Olho para as adolescentes de hoje que usam óculos e, com felicidade, vejo que deixaram de ser um objeto que coloca um círculo de diferença em volta de quem os usa. Os óculos passaram a ser coisa normal, um apetrecho integrado e já ninguém aponta o dedo às miúdas que usam óculos. Até há as miúdas giras que usam óculos, e os óculos giros que estão na moda.
O tempo que vivi, eu que usei óculos desde os quatro anos, foi bem diferente. Ser a miúda que usava óculos não era fácil. Começava logo por casa com os irmãos a assinalarem a diferença com a maldade aguçada que habita a infância. Era a “caixa de óculos” e ficava assim marcada como alguém que precisava de um objeto para ver claramente o mundo, quando os outros prescindiam dessa mediação feita de lentes grossas e aros de massa. Um artefacto que se colocava em cima do nariz e era suportado pelas orelhas, e que precisava ora de afinação para não fazer doer a cabeça, quando estavam apertados em demasia, ou então, se estavam demasiado largos, escorregavam com uma autonomia desconcertante para a ponta do nariz em equilíbrio precário.
Não ajudava a circunstância de não existirem, na altura, óculos giros, ou talvez existissem, mas essa não era uma prioridade na economia familiar. A miúda precisava de óculos para ver e não para ficar gira, que deveria ser para aí a última coisa em que a minha mãe pensava quando aviava a receita do Dr. Natividade na Casa dos Óculos. Entre as botas ortopédicas dos meus irmãos e os meus óculos, a coisa que menos pesava a consciência materna e paterna era a estética. O importante era chegarmos à idade adulta sem as pernas tortas e sem a vista tão curta que nos impedisse de ver, ler ou trabalhar.

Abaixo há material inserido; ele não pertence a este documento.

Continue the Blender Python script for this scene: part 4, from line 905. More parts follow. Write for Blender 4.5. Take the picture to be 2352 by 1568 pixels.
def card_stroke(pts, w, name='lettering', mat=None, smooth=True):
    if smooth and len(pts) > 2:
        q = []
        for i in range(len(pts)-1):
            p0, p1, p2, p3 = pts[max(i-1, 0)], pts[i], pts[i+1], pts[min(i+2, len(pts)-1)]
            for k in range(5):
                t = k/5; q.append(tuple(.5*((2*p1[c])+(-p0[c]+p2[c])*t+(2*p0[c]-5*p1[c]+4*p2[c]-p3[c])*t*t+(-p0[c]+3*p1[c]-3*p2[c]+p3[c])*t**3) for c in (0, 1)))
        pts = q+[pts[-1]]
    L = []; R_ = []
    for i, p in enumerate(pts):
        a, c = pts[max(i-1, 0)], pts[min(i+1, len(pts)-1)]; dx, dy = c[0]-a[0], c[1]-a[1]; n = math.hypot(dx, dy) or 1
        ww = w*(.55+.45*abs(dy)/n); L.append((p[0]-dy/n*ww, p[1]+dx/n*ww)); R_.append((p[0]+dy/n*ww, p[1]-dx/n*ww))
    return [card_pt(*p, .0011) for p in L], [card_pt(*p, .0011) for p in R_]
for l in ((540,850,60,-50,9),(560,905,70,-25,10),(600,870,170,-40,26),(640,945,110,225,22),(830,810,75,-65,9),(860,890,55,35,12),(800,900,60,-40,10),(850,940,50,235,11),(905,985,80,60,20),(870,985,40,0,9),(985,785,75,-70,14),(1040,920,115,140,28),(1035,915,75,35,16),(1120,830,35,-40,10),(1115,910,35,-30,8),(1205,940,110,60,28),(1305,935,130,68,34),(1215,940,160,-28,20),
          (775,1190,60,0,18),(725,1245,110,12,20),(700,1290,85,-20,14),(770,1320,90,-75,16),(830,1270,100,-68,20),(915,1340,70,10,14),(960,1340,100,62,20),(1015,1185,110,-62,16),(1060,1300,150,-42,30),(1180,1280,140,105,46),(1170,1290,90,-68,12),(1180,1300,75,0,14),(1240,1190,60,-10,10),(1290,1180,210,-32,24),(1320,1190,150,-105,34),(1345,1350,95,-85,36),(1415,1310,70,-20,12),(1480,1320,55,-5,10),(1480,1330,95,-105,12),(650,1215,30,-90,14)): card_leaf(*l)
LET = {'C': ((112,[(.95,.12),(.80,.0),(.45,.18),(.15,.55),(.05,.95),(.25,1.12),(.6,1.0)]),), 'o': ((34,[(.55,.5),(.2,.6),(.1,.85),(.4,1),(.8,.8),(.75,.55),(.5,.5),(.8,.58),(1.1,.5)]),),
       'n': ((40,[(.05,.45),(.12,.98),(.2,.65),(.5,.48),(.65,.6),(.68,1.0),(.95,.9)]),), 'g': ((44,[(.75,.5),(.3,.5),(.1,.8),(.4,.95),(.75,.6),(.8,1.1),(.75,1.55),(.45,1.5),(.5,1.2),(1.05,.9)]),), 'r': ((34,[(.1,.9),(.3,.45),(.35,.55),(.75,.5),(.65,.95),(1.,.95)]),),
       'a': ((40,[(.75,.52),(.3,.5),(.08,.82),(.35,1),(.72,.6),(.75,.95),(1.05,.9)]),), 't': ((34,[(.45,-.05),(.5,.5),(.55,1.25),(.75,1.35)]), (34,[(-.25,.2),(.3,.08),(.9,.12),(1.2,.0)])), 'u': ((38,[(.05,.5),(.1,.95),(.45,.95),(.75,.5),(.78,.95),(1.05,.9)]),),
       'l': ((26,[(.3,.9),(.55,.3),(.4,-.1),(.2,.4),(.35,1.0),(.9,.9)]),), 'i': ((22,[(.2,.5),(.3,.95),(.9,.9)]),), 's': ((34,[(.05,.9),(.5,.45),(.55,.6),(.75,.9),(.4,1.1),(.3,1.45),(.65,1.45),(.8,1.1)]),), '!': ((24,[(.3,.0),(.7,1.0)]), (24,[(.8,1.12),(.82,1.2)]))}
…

A adolescência com óculos foi, por isso, um martírio que carreguei com a coragem possível, a vergonha incontornável, e aquele desejo inconfessado de ser transparente e de sair daquela fase o mais depressa possível.
Não saí, ainda hoje uso óculos, e vou usá-los para sempre. Mas já não carrego o drama que foram os óculos da adolescência. Atravessar os primeiros amores e perceber que nunca os rapazes iam escolher a miúda de óculos, mesmo que os amasse com toda a força das minhas dioptrias e os visse claramente vistos, apesar da falta de vista.
Esta travessia deixou, contudo, marcas e, ainda hoje, apesar de precisar de óculos em permanência, só os uso quando absolutamente necessário, ou seja, para ler, trabalhar e conduzir.
No resto do tempo, ando a franzir os olhos para ler coisas ao telemóvel, que fica literalmente colado ao nariz. Vejo vultos e não coisas concretas, mesmo as letras grandes já me falham. A pergunta que mais oiço é: porque é que não usas os óculos. Mas é uma pergunta que parte sempre daqueles que não sabem, nem nunca vão saber, o que foi ser a miúda dos óculos num tempo em que estes não eram giros, não eram moda. Eram apenas um apetrecho mal-amanhado, que ficou gravado em todas as fotografias da escola e do BI, e até nas fotos da Primeira Comunhão, sem honra, nem glória, e a assinalar, de forma indelével, que nunca fui uma princesa dos contos de fadas, a criança bonita a quem se tece elogios, ou o a adolescente a que vaticinam uma beleza que não está lá, mas vai surgir um dia. Os óculos permitem-nos ver melhor, mas desfocam, por completo, a imagem que os outros têm de nós.